Aug 27 2009

Christopher Castiglia, Chapter 7 “‘I Want My Happiness!’ Alienated Affections, Queer Sociality, and the Marvelous Interiors of the American Romance,” From Interior States

by at 1:11 pm under Uncategorized

Precedent, Inheritance, and Limitations of Outer Physiological Signs to Signify Internal Nature:

(Related to Isabel and her inability to be read?–we still never know if she is, in fact, related to Pierre. There are hints, but we never know for sure.)

In the romance, the body’s outer signs are now in continual flux, and its inner meanings remain purposefully opaque. For Hawthorne and Melville, the supposed transparency between outer signs and inner truth or “nature” was deployed to establish a fiction of institutionalized inner truth or “nature” was deployed to establish a fiction of institutionalized genealogy (if bodily resemblance established family relations, those relations guarantee the passage of family “nature” from the past into the future). Precedent (in the form of family resemblance) was not simply a legal concept, then; it was a restrictive interior state, forcing citizens conceived as primarily members of privatized families into patterns of repeated “nature” that thwarted the possibilities of alliance with people outside the class position signified and ensured by family “nature.” The romance’s challenge to the transparency between external signs and inner truth–the assertion that similar looks cannot guarantee similar natures–leads, then, to a challenge to the legal logic of precedent in the form of as genealogical crisis.
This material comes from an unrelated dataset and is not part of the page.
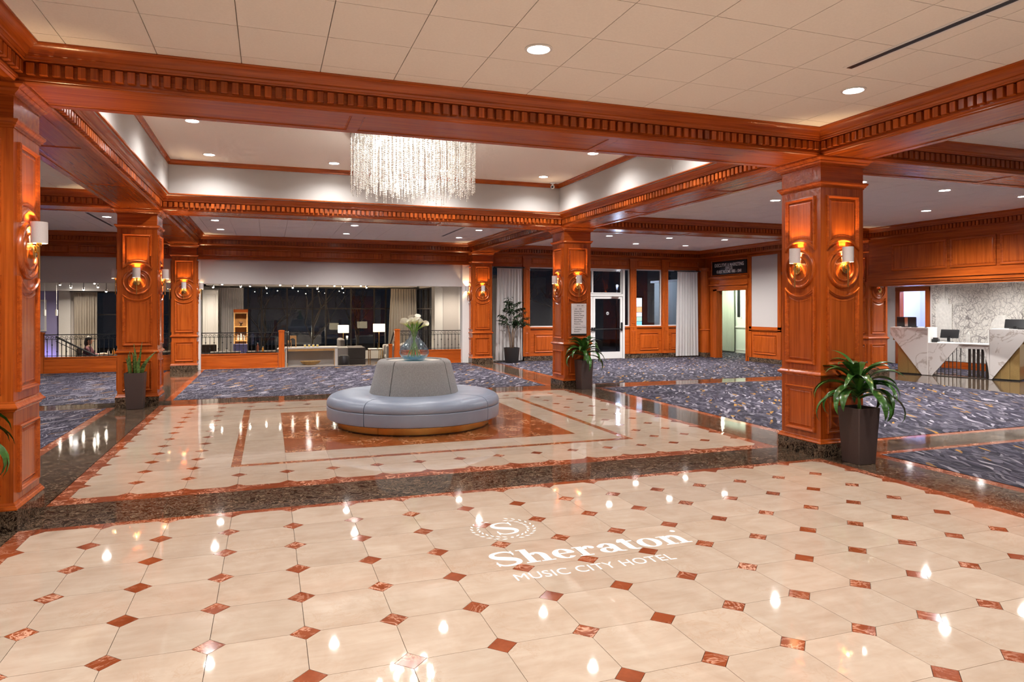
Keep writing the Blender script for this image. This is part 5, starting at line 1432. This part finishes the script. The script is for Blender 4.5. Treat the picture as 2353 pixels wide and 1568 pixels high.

If outward resemblance cannot determine inner inheritance, the institutional logic of precedent–that the past will pass naturally into the future, whose character it determines–loses its foundational authority (Castiglia 258-259).

The unreadable, the unprecedented (the untraceable, the ungenealogical), and the romantic:

Freeing the present from the grasp of precedent not by challenging interiority, but by making the interior so deep that it becomes unreadable, so determinative that it cannot be reformed, the romance opens the innovative potential of the unforeseen, the unprecedented, the marvelous. And while these fantastic imaginings remain largely isolated in the intense privacy of the romantic interior, they also suggest new social arrangements, romanticism’s queer sociality. In calling the romance’s sociality queer, I do not mean necessarily to suggest anything about the sexuality of its participants, although their desires, affections, and pleasures are anything but heternormative. Rather, I am contending that romantic sociality, built on contingency, ephemerality, fantasy, and opaque and irredeemable innerness, runs counter to and distorts institutionalized sociality and its supplemental interior states, readable and reformable, that have become synonymous with public civility in the United States (Castiglia 259).